What is needed
Copy the data exactly; pictures stay out of the copy.

== == ==

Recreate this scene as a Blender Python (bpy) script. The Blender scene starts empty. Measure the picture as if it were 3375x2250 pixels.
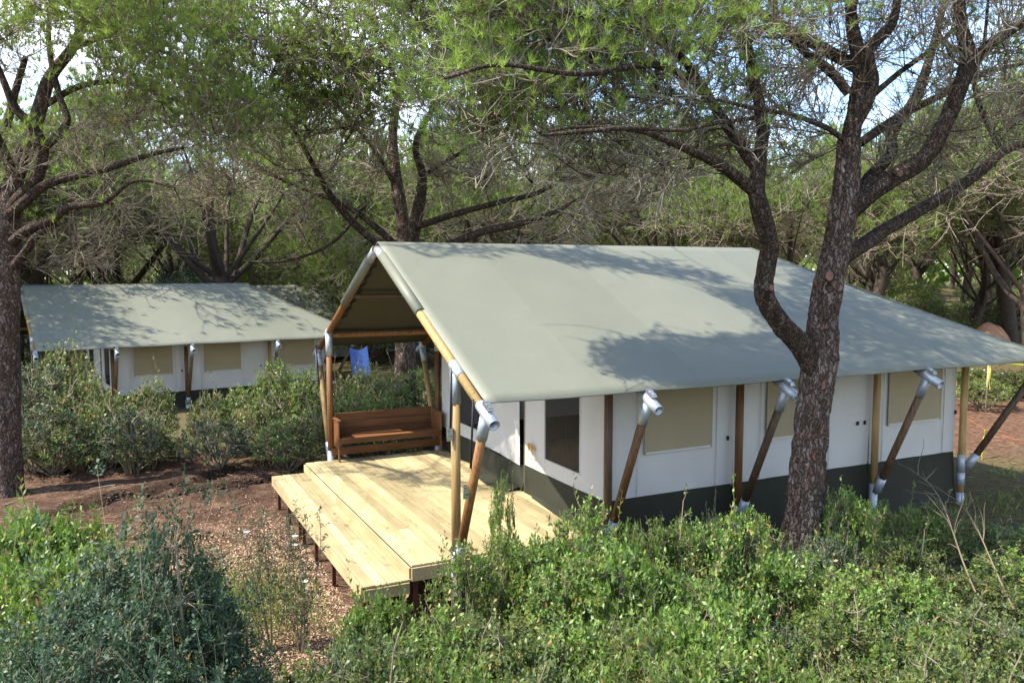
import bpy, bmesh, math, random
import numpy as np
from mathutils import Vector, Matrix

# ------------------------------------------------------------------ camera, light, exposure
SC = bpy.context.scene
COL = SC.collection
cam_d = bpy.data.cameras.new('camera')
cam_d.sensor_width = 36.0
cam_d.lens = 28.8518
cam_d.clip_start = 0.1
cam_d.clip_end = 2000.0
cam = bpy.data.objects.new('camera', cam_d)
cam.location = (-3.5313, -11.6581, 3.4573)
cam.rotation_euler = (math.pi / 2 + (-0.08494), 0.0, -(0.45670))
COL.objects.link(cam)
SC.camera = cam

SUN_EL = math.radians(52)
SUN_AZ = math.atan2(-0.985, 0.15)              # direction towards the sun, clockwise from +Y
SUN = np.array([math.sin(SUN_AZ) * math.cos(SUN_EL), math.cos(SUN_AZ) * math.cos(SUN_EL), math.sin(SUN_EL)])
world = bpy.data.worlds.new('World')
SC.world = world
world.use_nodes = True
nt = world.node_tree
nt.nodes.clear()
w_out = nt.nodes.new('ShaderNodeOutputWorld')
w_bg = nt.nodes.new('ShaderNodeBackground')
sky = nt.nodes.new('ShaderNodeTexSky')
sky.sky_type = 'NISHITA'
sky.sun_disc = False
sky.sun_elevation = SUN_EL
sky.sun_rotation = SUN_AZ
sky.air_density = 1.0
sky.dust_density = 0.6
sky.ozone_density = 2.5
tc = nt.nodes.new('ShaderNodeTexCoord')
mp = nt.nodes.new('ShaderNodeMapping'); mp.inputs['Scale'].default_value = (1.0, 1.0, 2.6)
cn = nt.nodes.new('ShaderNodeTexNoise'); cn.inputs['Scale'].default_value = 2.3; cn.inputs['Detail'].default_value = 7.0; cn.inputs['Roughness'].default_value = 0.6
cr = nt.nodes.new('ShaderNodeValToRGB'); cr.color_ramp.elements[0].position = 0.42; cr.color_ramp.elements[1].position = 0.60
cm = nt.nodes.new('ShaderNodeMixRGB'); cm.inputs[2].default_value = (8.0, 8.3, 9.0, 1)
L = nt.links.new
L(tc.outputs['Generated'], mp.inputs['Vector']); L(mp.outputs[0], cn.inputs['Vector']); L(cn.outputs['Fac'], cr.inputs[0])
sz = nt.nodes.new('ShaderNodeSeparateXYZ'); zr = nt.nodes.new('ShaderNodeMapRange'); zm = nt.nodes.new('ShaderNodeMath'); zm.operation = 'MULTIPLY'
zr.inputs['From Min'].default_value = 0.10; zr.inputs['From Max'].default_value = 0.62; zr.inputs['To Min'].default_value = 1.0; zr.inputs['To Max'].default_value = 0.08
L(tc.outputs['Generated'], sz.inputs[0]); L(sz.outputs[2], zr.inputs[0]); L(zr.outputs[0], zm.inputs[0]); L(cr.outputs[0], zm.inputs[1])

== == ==

Problem solution
Recreate this scene as a Blender Python (bpy) script. The Blender scene starts empty. Measure the picture as if it were 3375x2250 pixels.
import bpy, bmesh, math, random
import numpy as np
from mathutils import Vector, Matrix

# ------------------------------------------------------------------ camera, light, exposure
SC = bpy.context.scene
COL = SC.collection
cam_d = bpy.data.cameras.new('camera')
cam_d.sensor_width = 36.0
cam_d.lens = 28.8518
cam_d.clip_start = 0.1
cam_d.clip_end = 2000.0
cam = bpy.data.objects.new('camera', cam_d)
cam.location = (-3.5313, -11.6581, 3.4573)
cam.rotation_euler = (math.pi / 2 + (-0.08494), 0.0, -(0.45670))
COL.objects.link(cam)
SC.camera = cam

SUN_EL = math.radians(52)
SUN_AZ = math.atan2(-0.985, 0.15)              # direction towards the sun, clockwise from +Y
SUN = np.array([math.sin(SUN_AZ) * math.cos(SUN_EL), math.cos(SUN_AZ) * math.cos(SUN_EL), math.sin(SUN_EL)])
world = bpy.data.worlds.new('World')
SC.world = world
world.use_nodes = True
nt = world.node_tree
nt.nodes.clear()
w_out = nt.nodes.new('ShaderNodeOutputWorld')
w_bg = nt.nodes.new('ShaderNodeBackground')
sky = nt.nodes.new('ShaderNodeTexSky')
sky.sky_type = 'NISHITA'
sky.sun_disc = False
sky.sun_elevation = SUN_EL
sky.sun_rotation = SUN_AZ
sky.air_density = 1.0
sky.dust_density = 0.6
sky.ozone_density = 2.5
tc = nt.nodes.new('ShaderNodeTexCoord')
mp = nt.nodes.new('ShaderNodeMapping'); mp.inputs['Scale'].default_value = (1.0, 1.0, 2.6)
cn = nt.nodes.new('ShaderNodeTexNoise'); cn.inputs['Scale'].default_value = 2.3; cn.inputs['Detail'].default_value = 7.0; cn.inputs['Roughness'].default_value = 0.6
cr = nt.nodes.new('ShaderNodeValToRGB'); cr.color_ramp.elements[0].position = 0.42; cr.color_ramp.elements[1].position = 0.60
cm = nt.nodes.new('ShaderNodeMixRGB'); cm.inputs[2].default_value = (8.0, 8.3, 9.0, 1)
L = nt.links.new
L(tc.outputs['Generated'], mp.inputs['Vector']); L(mp.outputs[0], cn.inputs['Vector']); L(cn.outputs['Fac'], cr.inputs[0])
sz = nt.nodes.new('ShaderNodeSeparateXYZ'); zr = nt.nodes.new('ShaderNodeMapRange'); zm = nt.nodes.new('ShaderNodeMath'); zm.operation = 'MULTIPLY'
zr.inputs['From Min'].default_value = 0.10; zr.inputs['From Max'].default_value = 0.62; zr.inputs['To Min'].default_value = 1.0; zr.inputs['To Max'].default_value = 0.08
L(tc.outputs['Generated'], sz.inputs[0]); L(sz.outputs[2], zr.inputs[0]); L(zr.outputs[0], zm.inputs[0]); L(cr.outputs[0], zm.inputs[1])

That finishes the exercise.